Einstein Letter and Lincoln Mourning Order Lead RR Auction Sale

Pablo Picasso's postcard
RR Auction's April Fine Autographs and Artifacts sale features nearly 700 lots including a whimsical but powerful sketch of a bull by Pablo Picasso.
Signed and titled Man v. Toro on a postcard addressed to Man Ray, who photographed him during the 1920s and 1930s, it is executed in ink and co-signed by Picasso's second wife Jacqueline Roque, and various French artists and journalists including Edouard Pignon, Hélène Parmelin and Roland Penrose. On the reverse of the 6 x 4 postcard addressed to Man Ray's studio in Paris is a picture of horses in Provence et Camargue. The date is marked "20.10.1957".

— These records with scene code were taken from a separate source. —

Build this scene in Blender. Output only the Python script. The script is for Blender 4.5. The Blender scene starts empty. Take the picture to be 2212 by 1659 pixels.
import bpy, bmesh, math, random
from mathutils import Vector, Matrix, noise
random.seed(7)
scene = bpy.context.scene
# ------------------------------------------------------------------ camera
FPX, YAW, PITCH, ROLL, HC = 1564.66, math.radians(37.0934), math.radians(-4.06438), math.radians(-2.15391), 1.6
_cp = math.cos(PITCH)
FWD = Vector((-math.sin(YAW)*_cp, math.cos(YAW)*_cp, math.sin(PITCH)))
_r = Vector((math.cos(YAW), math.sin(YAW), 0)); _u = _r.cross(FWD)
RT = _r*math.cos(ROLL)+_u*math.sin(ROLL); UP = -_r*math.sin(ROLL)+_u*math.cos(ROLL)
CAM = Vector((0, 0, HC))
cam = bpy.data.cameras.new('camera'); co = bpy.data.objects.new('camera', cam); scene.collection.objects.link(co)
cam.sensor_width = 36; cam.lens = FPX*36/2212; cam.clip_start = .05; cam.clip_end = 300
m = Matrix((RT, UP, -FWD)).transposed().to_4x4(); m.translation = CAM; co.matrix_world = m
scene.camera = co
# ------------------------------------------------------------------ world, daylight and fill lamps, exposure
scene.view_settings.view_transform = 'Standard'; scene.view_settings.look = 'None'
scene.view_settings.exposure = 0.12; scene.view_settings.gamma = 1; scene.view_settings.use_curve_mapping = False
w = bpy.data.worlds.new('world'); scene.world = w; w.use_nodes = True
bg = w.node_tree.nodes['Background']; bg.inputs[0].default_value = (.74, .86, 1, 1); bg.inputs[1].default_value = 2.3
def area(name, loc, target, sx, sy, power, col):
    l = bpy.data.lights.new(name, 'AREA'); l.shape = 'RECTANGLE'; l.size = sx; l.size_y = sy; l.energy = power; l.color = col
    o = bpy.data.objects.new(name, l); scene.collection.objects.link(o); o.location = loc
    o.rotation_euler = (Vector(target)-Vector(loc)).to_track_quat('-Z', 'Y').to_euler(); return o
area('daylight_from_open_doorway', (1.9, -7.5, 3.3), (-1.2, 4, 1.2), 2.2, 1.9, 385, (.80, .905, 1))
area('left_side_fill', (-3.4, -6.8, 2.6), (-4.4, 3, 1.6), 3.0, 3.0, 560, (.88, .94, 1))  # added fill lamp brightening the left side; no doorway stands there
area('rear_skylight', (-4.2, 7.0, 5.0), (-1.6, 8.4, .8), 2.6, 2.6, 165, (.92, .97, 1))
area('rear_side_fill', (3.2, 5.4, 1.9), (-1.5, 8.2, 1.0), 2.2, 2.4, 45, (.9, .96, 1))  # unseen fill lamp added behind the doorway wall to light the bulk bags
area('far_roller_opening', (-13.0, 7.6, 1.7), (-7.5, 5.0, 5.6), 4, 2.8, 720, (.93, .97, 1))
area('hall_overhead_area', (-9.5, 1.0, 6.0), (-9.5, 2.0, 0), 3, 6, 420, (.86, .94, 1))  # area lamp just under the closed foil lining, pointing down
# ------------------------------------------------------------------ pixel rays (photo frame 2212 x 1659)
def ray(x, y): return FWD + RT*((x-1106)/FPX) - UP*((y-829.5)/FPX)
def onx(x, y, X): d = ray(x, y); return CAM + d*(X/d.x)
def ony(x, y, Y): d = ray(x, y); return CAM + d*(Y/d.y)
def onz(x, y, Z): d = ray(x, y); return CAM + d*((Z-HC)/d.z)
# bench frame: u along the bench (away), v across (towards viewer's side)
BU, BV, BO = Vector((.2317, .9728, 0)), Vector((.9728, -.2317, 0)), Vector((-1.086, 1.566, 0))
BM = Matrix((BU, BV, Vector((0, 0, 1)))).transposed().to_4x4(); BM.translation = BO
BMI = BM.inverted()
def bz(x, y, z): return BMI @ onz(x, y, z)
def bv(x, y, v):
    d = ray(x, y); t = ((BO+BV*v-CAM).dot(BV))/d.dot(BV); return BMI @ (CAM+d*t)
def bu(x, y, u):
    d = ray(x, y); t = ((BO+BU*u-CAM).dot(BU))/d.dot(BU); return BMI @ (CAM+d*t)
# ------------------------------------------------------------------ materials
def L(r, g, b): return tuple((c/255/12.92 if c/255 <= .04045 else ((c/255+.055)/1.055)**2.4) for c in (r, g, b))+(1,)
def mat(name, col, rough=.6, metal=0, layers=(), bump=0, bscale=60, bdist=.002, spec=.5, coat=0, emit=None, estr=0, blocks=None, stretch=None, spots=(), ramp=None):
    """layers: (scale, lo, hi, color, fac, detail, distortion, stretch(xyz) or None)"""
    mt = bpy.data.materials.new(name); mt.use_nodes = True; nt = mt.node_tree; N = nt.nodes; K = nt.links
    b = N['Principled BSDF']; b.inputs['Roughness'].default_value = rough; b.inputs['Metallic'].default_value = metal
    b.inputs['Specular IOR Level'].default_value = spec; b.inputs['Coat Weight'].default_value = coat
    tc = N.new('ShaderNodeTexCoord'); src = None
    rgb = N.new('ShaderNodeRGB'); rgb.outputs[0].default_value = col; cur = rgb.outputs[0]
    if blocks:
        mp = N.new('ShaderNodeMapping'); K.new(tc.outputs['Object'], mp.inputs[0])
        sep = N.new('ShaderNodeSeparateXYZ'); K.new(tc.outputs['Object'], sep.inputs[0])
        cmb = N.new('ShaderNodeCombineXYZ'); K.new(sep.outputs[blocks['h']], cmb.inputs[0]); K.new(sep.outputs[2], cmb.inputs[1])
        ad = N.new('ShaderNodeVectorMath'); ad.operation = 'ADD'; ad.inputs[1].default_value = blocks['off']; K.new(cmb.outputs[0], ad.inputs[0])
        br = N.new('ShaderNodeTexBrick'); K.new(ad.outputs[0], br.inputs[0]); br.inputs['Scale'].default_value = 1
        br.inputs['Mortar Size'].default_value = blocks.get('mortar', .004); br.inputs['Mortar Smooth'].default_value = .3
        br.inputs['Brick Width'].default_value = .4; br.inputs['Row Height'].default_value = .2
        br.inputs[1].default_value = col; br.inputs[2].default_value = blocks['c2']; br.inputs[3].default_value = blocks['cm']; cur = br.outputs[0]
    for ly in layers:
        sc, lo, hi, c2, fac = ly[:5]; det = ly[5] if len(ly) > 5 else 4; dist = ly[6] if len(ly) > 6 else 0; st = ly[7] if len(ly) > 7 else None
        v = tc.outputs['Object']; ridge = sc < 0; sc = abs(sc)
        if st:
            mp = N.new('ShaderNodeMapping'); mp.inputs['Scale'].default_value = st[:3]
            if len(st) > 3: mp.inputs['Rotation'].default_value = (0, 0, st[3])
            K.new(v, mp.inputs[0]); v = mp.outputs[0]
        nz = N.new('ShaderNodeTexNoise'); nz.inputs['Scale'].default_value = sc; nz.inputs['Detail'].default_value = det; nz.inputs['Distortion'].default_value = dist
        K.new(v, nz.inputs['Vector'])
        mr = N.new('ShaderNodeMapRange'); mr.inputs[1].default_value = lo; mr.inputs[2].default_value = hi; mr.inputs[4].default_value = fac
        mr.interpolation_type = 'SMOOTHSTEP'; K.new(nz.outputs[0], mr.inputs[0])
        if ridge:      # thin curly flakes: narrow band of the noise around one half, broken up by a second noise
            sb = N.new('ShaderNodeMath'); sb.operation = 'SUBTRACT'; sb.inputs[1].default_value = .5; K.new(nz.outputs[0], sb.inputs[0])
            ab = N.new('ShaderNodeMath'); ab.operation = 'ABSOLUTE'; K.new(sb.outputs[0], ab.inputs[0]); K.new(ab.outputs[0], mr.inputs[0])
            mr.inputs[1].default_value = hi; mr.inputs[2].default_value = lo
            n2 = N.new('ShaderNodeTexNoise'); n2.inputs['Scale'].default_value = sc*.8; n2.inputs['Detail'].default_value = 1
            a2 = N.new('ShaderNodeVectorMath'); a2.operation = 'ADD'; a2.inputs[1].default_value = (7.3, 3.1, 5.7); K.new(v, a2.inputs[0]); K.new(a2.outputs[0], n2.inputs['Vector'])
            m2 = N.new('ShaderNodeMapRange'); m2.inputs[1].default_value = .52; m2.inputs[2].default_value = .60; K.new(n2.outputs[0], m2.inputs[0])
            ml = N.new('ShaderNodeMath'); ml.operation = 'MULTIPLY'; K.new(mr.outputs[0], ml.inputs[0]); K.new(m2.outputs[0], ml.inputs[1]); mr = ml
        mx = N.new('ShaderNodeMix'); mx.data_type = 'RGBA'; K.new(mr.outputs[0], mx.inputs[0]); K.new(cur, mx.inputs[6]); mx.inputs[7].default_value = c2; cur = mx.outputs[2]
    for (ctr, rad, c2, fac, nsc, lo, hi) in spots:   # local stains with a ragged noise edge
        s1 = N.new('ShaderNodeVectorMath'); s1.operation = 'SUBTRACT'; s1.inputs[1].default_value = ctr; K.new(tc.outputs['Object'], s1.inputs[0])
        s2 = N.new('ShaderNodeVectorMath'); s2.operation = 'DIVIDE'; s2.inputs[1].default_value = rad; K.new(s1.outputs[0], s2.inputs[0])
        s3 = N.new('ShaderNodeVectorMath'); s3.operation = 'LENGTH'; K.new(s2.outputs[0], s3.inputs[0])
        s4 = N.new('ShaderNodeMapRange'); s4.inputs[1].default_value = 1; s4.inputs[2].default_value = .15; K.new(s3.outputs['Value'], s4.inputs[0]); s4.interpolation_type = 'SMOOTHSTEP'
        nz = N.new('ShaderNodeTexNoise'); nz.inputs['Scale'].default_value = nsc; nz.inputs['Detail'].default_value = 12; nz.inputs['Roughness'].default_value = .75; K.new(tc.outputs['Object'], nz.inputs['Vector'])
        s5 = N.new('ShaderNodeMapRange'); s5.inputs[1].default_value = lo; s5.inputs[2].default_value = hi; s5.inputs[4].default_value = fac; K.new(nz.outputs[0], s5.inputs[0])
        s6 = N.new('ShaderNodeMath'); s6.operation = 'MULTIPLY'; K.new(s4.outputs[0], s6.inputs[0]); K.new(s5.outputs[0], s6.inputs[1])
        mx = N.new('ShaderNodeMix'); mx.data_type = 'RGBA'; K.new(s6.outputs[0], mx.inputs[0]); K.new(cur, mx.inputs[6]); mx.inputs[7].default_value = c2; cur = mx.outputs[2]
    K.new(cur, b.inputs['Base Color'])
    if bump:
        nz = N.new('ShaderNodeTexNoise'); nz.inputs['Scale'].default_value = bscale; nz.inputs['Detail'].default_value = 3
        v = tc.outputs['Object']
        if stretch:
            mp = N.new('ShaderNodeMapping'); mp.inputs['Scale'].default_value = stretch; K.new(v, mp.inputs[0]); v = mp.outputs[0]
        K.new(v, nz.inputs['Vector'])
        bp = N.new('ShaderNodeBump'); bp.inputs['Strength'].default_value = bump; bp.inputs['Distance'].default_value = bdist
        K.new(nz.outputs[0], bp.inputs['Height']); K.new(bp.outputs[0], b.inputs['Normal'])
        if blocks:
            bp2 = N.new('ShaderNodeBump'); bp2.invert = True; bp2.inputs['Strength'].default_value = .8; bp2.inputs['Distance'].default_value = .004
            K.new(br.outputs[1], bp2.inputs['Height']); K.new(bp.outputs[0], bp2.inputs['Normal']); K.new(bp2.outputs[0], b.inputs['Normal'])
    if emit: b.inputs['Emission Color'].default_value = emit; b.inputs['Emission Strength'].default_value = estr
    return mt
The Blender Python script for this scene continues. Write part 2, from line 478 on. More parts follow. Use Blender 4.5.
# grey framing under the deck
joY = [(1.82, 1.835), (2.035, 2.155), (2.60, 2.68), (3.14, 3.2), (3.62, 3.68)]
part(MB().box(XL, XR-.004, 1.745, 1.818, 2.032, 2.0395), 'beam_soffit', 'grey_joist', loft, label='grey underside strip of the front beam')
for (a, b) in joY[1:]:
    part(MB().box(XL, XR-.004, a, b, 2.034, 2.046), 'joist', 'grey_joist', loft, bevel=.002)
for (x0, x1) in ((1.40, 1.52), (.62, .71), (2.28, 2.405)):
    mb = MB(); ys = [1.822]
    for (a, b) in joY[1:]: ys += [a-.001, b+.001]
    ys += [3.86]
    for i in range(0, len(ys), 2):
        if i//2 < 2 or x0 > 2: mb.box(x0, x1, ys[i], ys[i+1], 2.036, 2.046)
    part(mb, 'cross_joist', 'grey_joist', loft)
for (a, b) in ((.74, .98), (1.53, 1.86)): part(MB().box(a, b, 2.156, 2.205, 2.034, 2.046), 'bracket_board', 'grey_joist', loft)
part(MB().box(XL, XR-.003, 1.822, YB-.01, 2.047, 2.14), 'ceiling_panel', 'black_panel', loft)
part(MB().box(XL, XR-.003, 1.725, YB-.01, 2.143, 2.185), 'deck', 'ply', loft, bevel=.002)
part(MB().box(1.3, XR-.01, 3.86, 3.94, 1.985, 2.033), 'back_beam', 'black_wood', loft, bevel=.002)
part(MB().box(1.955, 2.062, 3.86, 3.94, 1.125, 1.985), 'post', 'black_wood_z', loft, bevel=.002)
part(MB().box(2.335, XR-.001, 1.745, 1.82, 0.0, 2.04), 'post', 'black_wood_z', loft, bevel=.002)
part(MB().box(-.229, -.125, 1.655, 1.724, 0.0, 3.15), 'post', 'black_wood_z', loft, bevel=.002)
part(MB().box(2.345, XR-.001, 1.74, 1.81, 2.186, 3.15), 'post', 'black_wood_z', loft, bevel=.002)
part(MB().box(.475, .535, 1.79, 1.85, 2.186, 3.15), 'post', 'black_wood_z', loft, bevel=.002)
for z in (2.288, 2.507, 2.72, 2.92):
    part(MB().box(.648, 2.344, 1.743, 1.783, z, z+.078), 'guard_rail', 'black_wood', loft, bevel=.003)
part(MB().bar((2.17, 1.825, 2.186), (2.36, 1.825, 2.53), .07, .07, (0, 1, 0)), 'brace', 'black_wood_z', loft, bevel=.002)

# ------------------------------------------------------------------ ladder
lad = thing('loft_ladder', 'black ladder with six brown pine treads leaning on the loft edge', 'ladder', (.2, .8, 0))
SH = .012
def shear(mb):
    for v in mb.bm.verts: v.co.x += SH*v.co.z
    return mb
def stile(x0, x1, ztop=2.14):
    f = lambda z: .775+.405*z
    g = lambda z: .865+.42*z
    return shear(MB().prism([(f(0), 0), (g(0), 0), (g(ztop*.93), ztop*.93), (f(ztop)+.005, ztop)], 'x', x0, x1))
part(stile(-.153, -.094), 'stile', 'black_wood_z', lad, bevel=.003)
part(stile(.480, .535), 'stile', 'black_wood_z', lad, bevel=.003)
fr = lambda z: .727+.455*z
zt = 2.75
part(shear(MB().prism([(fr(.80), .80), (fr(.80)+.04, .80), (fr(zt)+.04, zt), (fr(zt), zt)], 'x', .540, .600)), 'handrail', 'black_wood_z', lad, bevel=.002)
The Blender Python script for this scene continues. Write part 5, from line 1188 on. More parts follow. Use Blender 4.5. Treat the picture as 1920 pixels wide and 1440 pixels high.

Also featured is a presidential manuscript signed by Andrew Johnson, issued shortly after Abraham Lincoln's assassination. Dated May 31, 1865, the document orders the closure of federal offices on June 1 for a national day of mourning and prayer. Edits and strike-throughs reveal this as a working draft of Johnson's official proclamation.
Another key Lincoln item is a March 2, 1864, document signed by President Abraham Lincoln ratifying a treaty with Great Britain for the final settlement of the claims of the Hudson's Bay and Puget's Sound Agricultural Companies. In the partly printed document, Lincoln authorizes the Secretary of State to affix the Seal of the United States to his ratification of the treaty which resolved lingering international claims tied to early land and agricultural enterprises in the Pacific Northwest. The treaty provided $325,000 in compensation to British shareholders after the U.S. took sole control of the region following the Treaty of 1846.
Also offered is a handwritten scientific letter from Albert Einstein to mathematician Herman Muntz as Einstein worked toward his Unified Field Theory. Dated circa late 1928/early 1929, the letter includes Einstein's own equations and reflections on gravitation and electromagnetism. "I am quite firmly convinced that the solution of our problem is quite close," he writes, "but it will require a few more happy inspirations."